The first statue is that of the disciples, who have fallen asleep, promoting Jesus to say to them, “Watch and pray that you may not enter into temptation. The spirit indeed is willing, but the flesh is weak.” (Matthew 26:41)
Then, a little further up the wooded hill, you find the statue of Jesus, praying in anguish.
The trail continues on past the Gethsemani statues into a dense area of pine and fir that I find to be really peaceful. So peaceful, in fact, that I almost stepped on this guy. Needless to say, I walked with a great deal more attentiveness from that point on.
I mentioned yesterday that the Gethsemani statues have a story. They were created for and given to the Abbey by a sculptor named Walker Hancock in 1966 in dedication to a young man named Jonathan Daniels. Daniels was born in Keene, New Hapshire in 1939. While a teenager, he wrestled with the meaning of life, death, and his vocation. While he found himself close to a loss of faith, he finally had a profound conversion experience on Easter Day in 1962 at the Church of the Advent in Boston, after which he entered the Episcopal Theological School in Cambridge, Massachusetts. But in March of 1965, he saw the televised appeal of Martin Luther King, Jr. to come to Selma to help secure for all citizens the right to vote. Drawn by that appeal, Jonathan asked leave of his seminary to work in Selma. His conviction of his calling was deepened at evening prayer during the singing of the Magnificat. He wrote: “‘He hath put down the mighty from their seat and hath exalted the humble and meed; He hath filled the hungry with good things.’ I knew that I must go to Selma. The Virgin’s song was to grow more and more dear to me in the weeks ahead.”
Jonathan was jailed on August 14 for joining a picket line. He and his companions were unexpectedly released, and unaware that they were in danger, four of them walked to a small store. As sixteen year-old Ruby Sales reach the top step of the entrance, a man with a gun appeared, cursing her. Jonathan pulled her to one side to shield her from the unexpected threats. As a result, he was killed by a blast from the 12-gauge shotgun.
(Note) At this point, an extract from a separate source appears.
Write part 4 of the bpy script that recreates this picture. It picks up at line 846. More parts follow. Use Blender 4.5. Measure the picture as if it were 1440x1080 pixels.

Jonathan Daniels left behind several letters and papers that reveal the impact that Selma had on him. He writes, “The doctrine of the creeds, the enacted faith of the sacraments, were the essential preconditions of the experience itself. The faith with which I went to Selma has not changed: it has grown…I began to know in my bones and sinews that I had been truly baptized into the Lord’s death and resurrection…with them the black men and the white men, with all life, in him whose Name is above all the names that the races and nations shout…We are indelibly and unspeakably one.”